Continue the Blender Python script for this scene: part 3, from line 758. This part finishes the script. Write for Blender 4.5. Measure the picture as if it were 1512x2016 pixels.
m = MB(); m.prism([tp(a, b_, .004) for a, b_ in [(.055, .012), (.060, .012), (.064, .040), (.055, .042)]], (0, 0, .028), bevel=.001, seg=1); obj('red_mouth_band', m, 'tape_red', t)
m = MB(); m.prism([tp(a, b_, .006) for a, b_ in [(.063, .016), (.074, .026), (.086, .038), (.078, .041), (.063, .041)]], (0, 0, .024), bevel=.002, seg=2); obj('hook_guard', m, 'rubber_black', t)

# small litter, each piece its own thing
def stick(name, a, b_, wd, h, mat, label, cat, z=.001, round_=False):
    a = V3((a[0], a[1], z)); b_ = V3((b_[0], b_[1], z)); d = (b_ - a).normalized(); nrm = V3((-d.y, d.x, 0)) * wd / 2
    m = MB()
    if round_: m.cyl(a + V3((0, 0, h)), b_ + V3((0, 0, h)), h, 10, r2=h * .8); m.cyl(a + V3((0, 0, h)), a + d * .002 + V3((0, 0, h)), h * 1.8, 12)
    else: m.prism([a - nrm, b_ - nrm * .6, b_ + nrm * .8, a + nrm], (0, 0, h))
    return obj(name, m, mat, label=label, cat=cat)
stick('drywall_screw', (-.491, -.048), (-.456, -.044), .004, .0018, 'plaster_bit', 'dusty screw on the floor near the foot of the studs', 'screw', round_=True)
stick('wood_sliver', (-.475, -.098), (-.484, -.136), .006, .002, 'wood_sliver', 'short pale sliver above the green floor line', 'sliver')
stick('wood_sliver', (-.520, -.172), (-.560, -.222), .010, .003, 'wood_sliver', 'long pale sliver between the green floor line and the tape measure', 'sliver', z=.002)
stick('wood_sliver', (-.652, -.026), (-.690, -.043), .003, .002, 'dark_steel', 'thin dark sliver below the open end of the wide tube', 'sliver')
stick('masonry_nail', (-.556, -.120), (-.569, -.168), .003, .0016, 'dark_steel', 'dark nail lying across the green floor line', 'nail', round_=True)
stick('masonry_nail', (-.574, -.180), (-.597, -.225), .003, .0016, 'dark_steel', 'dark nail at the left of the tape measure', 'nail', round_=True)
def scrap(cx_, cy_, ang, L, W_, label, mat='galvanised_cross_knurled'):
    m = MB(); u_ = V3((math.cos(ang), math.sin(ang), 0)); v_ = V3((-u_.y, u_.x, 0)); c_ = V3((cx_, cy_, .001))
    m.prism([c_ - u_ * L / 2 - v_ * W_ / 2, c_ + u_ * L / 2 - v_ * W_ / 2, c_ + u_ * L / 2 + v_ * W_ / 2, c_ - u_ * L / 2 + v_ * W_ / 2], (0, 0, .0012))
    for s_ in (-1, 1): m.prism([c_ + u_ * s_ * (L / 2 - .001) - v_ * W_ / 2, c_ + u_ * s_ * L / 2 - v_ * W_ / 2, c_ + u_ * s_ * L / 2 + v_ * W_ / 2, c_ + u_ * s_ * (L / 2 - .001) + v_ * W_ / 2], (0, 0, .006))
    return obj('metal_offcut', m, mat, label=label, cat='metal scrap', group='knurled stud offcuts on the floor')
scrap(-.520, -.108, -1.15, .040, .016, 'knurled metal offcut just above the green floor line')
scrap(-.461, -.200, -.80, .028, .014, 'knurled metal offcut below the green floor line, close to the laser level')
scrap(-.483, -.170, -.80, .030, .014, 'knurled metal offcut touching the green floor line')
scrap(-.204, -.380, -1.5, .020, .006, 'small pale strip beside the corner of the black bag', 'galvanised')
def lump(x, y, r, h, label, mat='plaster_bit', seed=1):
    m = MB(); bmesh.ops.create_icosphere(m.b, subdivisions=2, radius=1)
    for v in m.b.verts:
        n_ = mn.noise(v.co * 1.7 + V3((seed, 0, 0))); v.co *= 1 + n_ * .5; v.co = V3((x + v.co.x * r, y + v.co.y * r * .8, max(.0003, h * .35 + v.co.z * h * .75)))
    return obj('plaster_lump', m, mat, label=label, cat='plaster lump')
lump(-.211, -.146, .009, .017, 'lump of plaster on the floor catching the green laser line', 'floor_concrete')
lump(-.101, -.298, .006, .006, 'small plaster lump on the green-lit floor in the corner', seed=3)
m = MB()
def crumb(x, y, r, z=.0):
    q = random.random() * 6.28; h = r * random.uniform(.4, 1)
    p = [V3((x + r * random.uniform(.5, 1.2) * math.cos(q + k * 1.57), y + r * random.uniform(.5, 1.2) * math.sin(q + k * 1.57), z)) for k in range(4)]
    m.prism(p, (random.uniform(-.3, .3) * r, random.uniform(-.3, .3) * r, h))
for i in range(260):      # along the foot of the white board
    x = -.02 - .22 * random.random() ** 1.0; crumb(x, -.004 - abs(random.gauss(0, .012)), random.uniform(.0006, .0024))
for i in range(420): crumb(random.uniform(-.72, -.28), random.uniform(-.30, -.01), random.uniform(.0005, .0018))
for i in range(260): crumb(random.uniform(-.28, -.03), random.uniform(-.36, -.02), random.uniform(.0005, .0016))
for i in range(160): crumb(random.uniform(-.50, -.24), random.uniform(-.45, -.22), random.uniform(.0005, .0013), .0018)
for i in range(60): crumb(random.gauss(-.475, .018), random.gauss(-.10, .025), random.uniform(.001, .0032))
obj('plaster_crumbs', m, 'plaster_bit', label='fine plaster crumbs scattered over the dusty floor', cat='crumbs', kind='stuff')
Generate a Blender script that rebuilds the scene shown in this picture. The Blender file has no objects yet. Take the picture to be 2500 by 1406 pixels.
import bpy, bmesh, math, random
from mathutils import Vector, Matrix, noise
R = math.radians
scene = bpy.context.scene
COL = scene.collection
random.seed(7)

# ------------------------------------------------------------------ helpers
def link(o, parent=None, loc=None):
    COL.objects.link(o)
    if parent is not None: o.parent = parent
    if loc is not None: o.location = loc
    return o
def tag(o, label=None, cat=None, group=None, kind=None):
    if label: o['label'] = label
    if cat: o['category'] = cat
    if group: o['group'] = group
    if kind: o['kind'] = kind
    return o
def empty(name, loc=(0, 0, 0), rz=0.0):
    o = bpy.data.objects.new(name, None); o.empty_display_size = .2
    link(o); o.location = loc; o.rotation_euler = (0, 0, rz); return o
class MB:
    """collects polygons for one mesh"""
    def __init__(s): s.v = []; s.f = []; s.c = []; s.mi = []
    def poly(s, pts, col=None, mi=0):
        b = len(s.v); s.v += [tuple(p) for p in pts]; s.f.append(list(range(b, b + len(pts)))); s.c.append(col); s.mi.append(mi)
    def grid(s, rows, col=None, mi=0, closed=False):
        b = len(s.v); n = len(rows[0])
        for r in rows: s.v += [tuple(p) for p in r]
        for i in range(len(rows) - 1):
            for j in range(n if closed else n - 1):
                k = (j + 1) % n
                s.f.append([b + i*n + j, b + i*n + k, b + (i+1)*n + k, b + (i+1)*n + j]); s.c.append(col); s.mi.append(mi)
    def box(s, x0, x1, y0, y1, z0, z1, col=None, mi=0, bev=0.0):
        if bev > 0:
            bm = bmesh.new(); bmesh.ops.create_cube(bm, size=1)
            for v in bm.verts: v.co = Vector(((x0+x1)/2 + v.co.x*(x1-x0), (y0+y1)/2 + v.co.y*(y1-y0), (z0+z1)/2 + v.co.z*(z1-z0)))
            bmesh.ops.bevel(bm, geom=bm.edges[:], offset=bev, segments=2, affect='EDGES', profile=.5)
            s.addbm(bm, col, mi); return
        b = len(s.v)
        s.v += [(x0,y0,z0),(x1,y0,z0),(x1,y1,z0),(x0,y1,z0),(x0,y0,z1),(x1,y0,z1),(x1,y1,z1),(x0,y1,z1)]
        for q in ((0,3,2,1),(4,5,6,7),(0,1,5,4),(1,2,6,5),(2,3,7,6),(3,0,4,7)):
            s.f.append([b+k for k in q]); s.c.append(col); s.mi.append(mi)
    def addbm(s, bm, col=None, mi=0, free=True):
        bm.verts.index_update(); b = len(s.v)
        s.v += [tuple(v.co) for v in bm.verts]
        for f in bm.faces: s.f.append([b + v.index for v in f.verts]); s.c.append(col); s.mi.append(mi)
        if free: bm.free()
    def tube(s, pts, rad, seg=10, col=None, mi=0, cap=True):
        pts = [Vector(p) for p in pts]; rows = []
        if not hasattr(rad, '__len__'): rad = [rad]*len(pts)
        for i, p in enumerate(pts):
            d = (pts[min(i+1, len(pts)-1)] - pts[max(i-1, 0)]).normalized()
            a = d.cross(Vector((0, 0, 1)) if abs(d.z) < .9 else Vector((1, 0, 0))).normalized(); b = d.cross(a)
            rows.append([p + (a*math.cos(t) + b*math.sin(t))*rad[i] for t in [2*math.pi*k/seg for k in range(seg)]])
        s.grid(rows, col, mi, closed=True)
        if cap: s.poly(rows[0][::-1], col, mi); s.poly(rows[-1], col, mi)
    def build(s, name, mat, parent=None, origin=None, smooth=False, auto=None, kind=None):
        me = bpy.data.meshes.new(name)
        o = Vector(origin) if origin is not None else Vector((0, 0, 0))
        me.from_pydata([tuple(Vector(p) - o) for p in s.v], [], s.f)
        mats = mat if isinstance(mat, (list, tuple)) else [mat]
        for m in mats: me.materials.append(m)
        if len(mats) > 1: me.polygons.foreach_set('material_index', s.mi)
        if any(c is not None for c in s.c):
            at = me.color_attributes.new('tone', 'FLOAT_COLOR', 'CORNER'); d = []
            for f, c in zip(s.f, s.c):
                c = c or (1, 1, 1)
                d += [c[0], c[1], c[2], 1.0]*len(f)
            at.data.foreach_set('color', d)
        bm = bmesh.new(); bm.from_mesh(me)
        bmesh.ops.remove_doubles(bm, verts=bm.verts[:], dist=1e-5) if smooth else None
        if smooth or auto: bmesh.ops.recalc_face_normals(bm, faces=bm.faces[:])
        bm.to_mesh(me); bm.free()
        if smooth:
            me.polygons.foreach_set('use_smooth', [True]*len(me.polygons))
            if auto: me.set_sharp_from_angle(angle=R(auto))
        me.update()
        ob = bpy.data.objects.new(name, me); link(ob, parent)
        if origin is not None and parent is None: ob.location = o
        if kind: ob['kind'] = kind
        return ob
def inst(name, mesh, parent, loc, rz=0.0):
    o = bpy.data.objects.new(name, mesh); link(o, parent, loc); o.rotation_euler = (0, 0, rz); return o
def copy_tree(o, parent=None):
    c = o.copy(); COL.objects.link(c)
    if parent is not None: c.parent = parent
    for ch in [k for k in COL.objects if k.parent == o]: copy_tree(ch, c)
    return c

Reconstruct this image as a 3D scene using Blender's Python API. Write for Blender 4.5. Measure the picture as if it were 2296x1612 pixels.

Problem to work on => Your task is to quote, without any alteration, the lines running from the top of the records to the line that holds "m = MB(); m.prism([tp(a, b_, .006)", both included.

Solution =>
Continue the Blender Python script for this scene: part 3, from line 758. This part finishes the script. Write for Blender 4.5. Measure the picture as if it were 1512x2016 pixels.
m = MB(); m.prism([tp(a, b_, .004) for a, b_ in [(.055, .012), (.060, .012), (.064, .040), (.055, .042)]], (0, 0, .028), bevel=.001, seg=1); obj('red_mouth_band', m, 'tape_red', t)
m = MB(); m.prism([tp(a, b_, .006) for a, b_ in [(.063, .016), (.074, .026), (.086, .038), (.078, .041), (.063, .041)]], (0, 0, .024), bevel=.002, seg=2); obj('hook_guard', m, 'rubber_black', t)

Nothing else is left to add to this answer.